Asia going nuclear amid rising oil prices
Ap, South Korea
Led by fast-growing China and India, Asia is going nuclear in a big way to feed its ravenous appetite for energy.The strains of economic growth are already showing. Energy shortages have forced Chinese factories to scale back production, and farmers in India often have power for only half the day. Both countries say their future growth is at risk unless they diversify their energy mix. So does South Korea, where Yoon Ho-taek scans a construction site the size of 10 football fields in the southeastern city of Ulsan, points to what looks like a partly built amphitheater, and declares: "The future of nuclear power is bright." South Korea, the world's second biggest coal importer and third biggest oil importer, already depends on nuclear reactors for 40 percent of its power and is talking of increasing that to 60 percent by 2035. Yoon's company, Korea Hydro and Nuclear Power, is building four reactors and plans four more by 2017. Two of them are 1,000-megawatt reactors going up in Ulsan, lighting as many as 2.4 million homes in South Korea's industrial heartland. Along with homemade reactors, Asia's plans hold out the promise of a bonanza for American companies such as Westinghouse Electric Co. and General Electric Co which already have a strong presence in the region. Westinghouse has helped build 14 nuclear plants in South Korea and provided technology for almost half of Japan's 55 nuclear units. GE, meanwhile, has helped build 36 reactors in Japan, India and Taiwan. "We expect Asia to become a leader in the use of commercial nuclear power," Timothy Collier, president of Westinghouse Korea, told The Associated Press.

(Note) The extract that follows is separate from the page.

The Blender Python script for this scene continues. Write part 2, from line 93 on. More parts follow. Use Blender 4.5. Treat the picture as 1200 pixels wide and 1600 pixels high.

Asia needs a reliable electricity source, he says, and "Nuclear offers the opportunity to do that free of the dependence on oil." Eighteen reactors about 70 percent of the world's total under construction are going up in Asia, and another 77 are planned or proposed, according to the Nuclear Energy Institute, an industry advocacy group based in Washington, D.C. Japan depends on nuclear plants for a third of its power and plans to double its nuclear capacity by 2050. Australia wants to build its first plant, and Indonesia has vowed to go nuclear, even though it's vulnerable to earthquakes, floods and landslides.